= GOAL OF THE EXERCISE =
Restate each line word for word. Leave out every picture.

======== STORED DATA ========

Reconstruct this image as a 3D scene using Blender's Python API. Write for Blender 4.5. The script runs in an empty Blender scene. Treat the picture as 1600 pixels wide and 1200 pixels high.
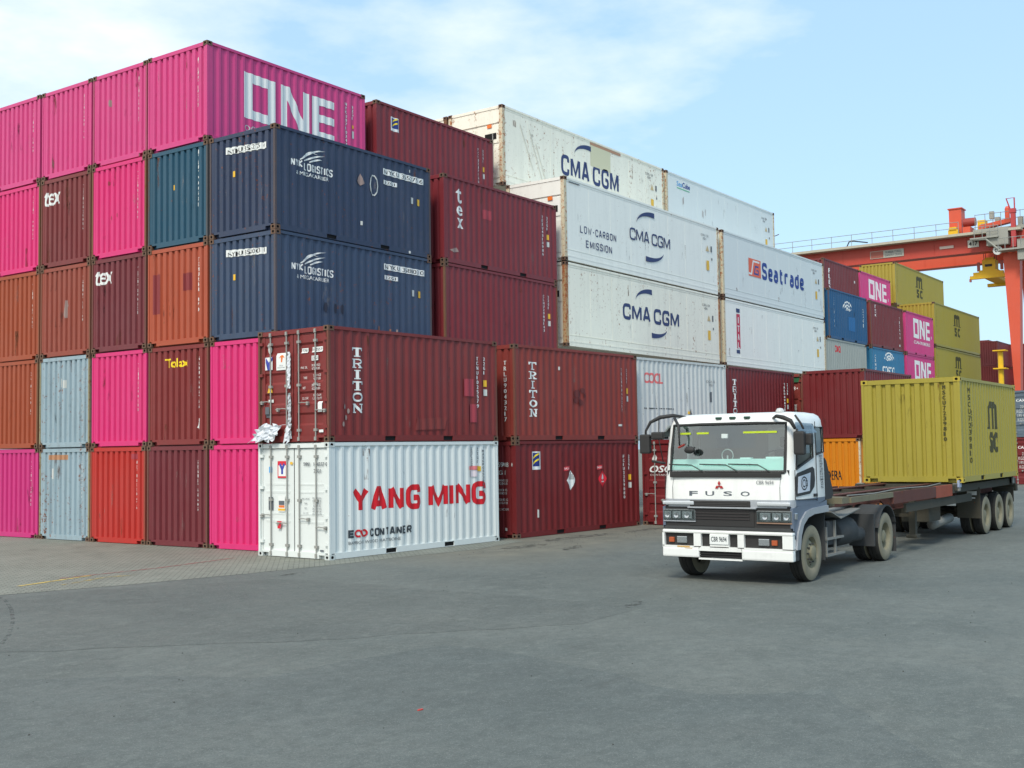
import bpy, bmesh, math, random
from mathutils import Vector, Matrix
random.seed(7)
R = math.radians
scene = bpy.context.scene
C = scene.collection
# ------------------------------------------------------------------ camera
cam_d = bpy.data.cameras.new('camera'); cam = bpy.data.objects.new('camera', cam_d); C.objects.link(cam)
yaw, pitch, roll = R(35.269), R(3.205), R(-0.846)
fw = Vector((math.cos(yaw)*math.cos(pitch), math.sin(yaw)*math.cos(pitch), math.sin(pitch)))
rt = Vector((math.sin(yaw), -math.cos(yaw), 0)); up = rt.cross(fw)
r2 = math.cos(roll)*rt + math.sin(roll)*up; u2 = -math.sin(roll)*rt + math.cos(roll)*up
m = Matrix((r2, u2, -fw)).transposed().to_4x4(); m.translation = Vector((-18.736, -18.30, 2.432))
cam.matrix_world = m
cam_d.sensor_width = 36; cam_d.lens = 36*1801.437/1600; cam_d.clip_start = .1; cam_d.clip_end = 3000
scene.camera = cam
# ------------------------------------------------------------------ world, sun, exposure
SUN_EL, SUN_AZ = R(47), R(198)          # azimuth of the sun measured from +X towards +Y
world = bpy.data.worlds.new("World"); scene.world = world; world.use_nodes = True
wt = world.node_tree; wn = wt.nodes; wn.clear()
def wnode(t, **k):
    n = wn.new(t)
    for a, b in k.items(): setattr(n, a, b)
    return n
out = wnode('ShaderNodeOutputWorld'); bg = wnode('ShaderNodeBackground'); bg.inputs[1].default_value = .15
sky = wnode('ShaderNodeTexSky', sky_type='NISHITA'); sky.sun_disc = False
sky.sun_elevation = SUN_EL; sky.sun_rotation = math.pi/2 - SUN_AZ
sky.air_density = 1.0; sky.dust_density = 2.0; sky.ozone_density = 1.0
tc = wnode('ShaderNodeTexCoord'); mp = wnode('ShaderNodeMapping'); mp.inputs['Scale'].default_value = (1.0, 1.0, 2.6)
wt.links.new(tc.outputs['Generated'], mp.inputs[0])
nz = wnode('ShaderNodeTexNoise'); nz.inputs['Scale'].default_value = 4.2; nz.inputs['Detail'].default_value = 8; nz.inputs['Roughness'].default_value = .55
wt.links.new(mp.outputs[0], nz.inputs['Vector'])
# clouds gather towards the left of the view (towards +Y), thin out to the right
sep = wnode('ShaderNodeSeparateXYZ'); wt.links.new(tc.outputs['Generated'], sep.inputs[0])
lean = wnode('ShaderNodeMath', operation='MULTIPLY_ADD'); lean.inputs[1].default_value = .66; lean.inputs[2].default_value = -.15
wt.links.new(sep.outputs[1], lean.inputs[0])
lean2 = wnode('ShaderNodeMath', operation='MULTIPLY_ADD'); lean2.inputs[1].default_value = -.34
wt.links.new(sep.outputs[0], lean2.inputs[0]); wt.links.new(lean.outputs[0], lean2.inputs[2])
sm = wnode('ShaderNodeMath', operation='ADD'); wt.links.new(nz.outputs[0], sm.inputs[0]); wt.links.new(lean2.outputs[0], sm.inputs[1])
cr = wnode('ShaderNodeValToRGB'); cr.color_ramp.elements[0].position = .44; cr.color_ramp.elements[1].position = .84
cr.color_ramp.elements[0].color = (0, 0, 0, 1); cr.color_ramp.elements[1].color = (1, 1, 1, 1)
wt.links.new(sm.outputs[0], cr.inputs[0])
haze0 = wnode('ShaderNodeMixRGB'); haze0.inputs[0].default_value = .6; haze0.inputs[2].default_value = (3.0, 4.65, 6.1, 1)
wt.links.new(sky.outputs[0], haze0.inputs[1])
mx = wnode('ShaderNodeMixRGB'); mx.inputs[2].default_value = (6.0, 6.15, 6.1, 1)
wt.links.new(cr.outputs[0], mx.inputs[0]); wt.links.new(haze0.outputs[0], mx.inputs[1])
wt.links.new(mx.outputs[0], bg.inputs[0]); wt.links.new(bg.outputs[0], out.inputs[0])
sun_d = bpy.data.lights.new('sun', 'SUN'); sun = bpy.data.objects.new('sun', sun_d); C.objects.link(sun)
sun_d.energy = 2.0; sun_d.angle = R(14); sun_d.color = (1, .94, .84)
sv = Vector((math.cos(SUN_EL)*math.cos(SUN_AZ), math.cos(SUN_EL)*math.sin(SUN_AZ), math.sin(SUN_EL)))
sun.rotation_euler = sv.to_track_quat('Z', 'Y').to_euler()
vs = scene.view_settings; vs.view_transform = 'Standard'; vs.look = 'None'; vs.gamma = 1; vs.exposure = 0.42
scene.cycles.max_bounces = 6; scene.cycles.diffuse_bounces = 3; scene.cycles.transparent_max_bounces = 8
scene.cycles.use_denoising = True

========

= WRITTEN ANSWER =
Reconstruct this image as a 3D scene using Blender's Python API. Write for Blender 4.5. The script runs in an empty Blender scene. Treat the picture as 1600 pixels wide and 1200 pixels high.
import bpy, bmesh, math, random
from mathutils import Vector, Matrix
random.seed(7)
R = math.radians
scene = bpy.context.scene
C = scene.collection
# ------------------------------------------------------------------ camera
cam_d = bpy.data.cameras.new('camera'); cam = bpy.data.objects.new('camera', cam_d); C.objects.link(cam)
yaw, pitch, roll = R(35.269), R(3.205), R(-0.846)
fw = Vector((math.cos(yaw)*math.cos(pitch), math.sin(yaw)*math.cos(pitch), math.sin(pitch)))
rt = Vector((math.sin(yaw), -math.cos(yaw), 0)); up = rt.cross(fw)
r2 = math.cos(roll)*rt + math.sin(roll)*up; u2 = -math.sin(roll)*rt + math.cos(roll)*up
m = Matrix((r2, u2, -fw)).transposed().to_4x4(); m.translation = Vector((-18.736, -18.30, 2.432))
cam.matrix_world = m
cam_d.sensor_width = 36; cam_d.lens = 36*1801.437/1600; cam_d.clip_start = .1; cam_d.clip_end = 3000
scene.camera = cam
# ------------------------------------------------------------------ world, sun, exposure
SUN_EL, SUN_AZ = R(47), R(198)          # azimuth of the sun measured from +X towards +Y
world = bpy.data.worlds.new("World"); scene.world = world; world.use_nodes = True
wt = world.node_tree; wn = wt.nodes; wn.clear()
def wnode(t, **k):
    n = wn.new(t)
    for a, b in k.items(): setattr(n, a, b)
    return n
out = wnode('ShaderNodeOutputWorld'); bg = wnode('ShaderNodeBackground'); bg.inputs[1].default_value = .15
sky = wnode('ShaderNodeTexSky', sky_type='NISHITA'); sky.sun_disc = False
sky.sun_elevation = SUN_EL; sky.sun_rotation = math.pi/2 - SUN_AZ
sky.air_density = 1.0; sky.dust_density = 2.0; sky.ozone_density = 1.0
tc = wnode('ShaderNodeTexCoord'); mp = wnode('ShaderNodeMapping'); mp.inputs['Scale'].default_value = (1.0, 1.0, 2.6)
wt.links.new(tc.outputs['Generated'], mp.inputs[0])
nz = wnode('ShaderNodeTexNoise'); nz.inputs['Scale'].default_value = 4.2; nz.inputs['Detail'].default_value = 8; nz.inputs['Roughness'].default_value = .55
wt.links.new(mp.outputs[0], nz.inputs['Vector'])
# clouds gather towards the left of the view (towards +Y), thin out to the right
sep = wnode('ShaderNodeSeparateXYZ'); wt.links.new(tc.outputs['Generated'], sep.inputs[0])
lean = wnode('ShaderNodeMath', operation='MULTIPLY_ADD'); lean.inputs[1].default_value = .66; lean.inputs[2].default_value = -.15
wt.links.new(sep.outputs[1], lean.inputs[0])
lean2 = wnode('ShaderNodeMath', operation='MULTIPLY_ADD'); lean2.inputs[1].default_value = -.34
wt.links.new(sep.outputs[0], lean2.inputs[0]); wt.links.new(lean.outputs[0], lean2.inputs[2])
sm = wnode('ShaderNodeMath', operation='ADD'); wt.links.new(nz.outputs[0], sm.inputs[0]); wt.links.new(lean2.outputs[0], sm.inputs[1])
cr = wnode('ShaderNodeValToRGB'); cr.color_ramp.elements[0].position = .44; cr.color_ramp.elements[1].position = .84
cr.color_ramp.elements[0].color = (0, 0, 0, 1); cr.color_ramp.elements[1].color = (1, 1, 1, 1)
wt.links.new(sm.outputs[0], cr.inputs[0])
haze0 = wnode('ShaderNodeMixRGB'); haze0.inputs[0].default_value = .6; haze0.inputs[2].default_value = (3.0, 4.65, 6.1, 1)
wt.links.new(sky.outputs[0], haze0.inputs[1])
mx = wnode('ShaderNodeMixRGB'); mx.inputs[2].default_value = (6.0, 6.15, 6.1, 1)
wt.links.new(cr.outputs[0], mx.inputs[0]); wt.links.new(haze0.outputs[0], mx.inputs[1])
wt.links.new(mx.outputs[0], bg.inputs[0]); wt.links.new(bg.outputs[0], out.inputs[0])
sun_d = bpy.data.lights.new('sun', 'SUN'); sun = bpy.data.objects.new('sun', sun_d); C.objects.link(sun)
sun_d.energy = 2.0; sun_d.angle = R(14); sun_d.color = (1, .94, .84)
sv = Vector((math.cos(SUN_EL)*math.cos(SUN_AZ), math.cos(SUN_EL)*math.sin(SUN_AZ), math.sin(SUN_EL)))
sun.rotation_euler = sv.to_track_quat('Z', 'Y').to_euler()
vs = scene.view_settings; vs.view_transform = 'Standard'; vs.look = 'None'; vs.gamma = 1; vs.exposure = 0.42
scene.cycles.max_bounces = 6; scene.cycles.diffuse_bounces = 3; scene.cycles.transparent_max_bounces = 8
scene.cycles.use_denoising = True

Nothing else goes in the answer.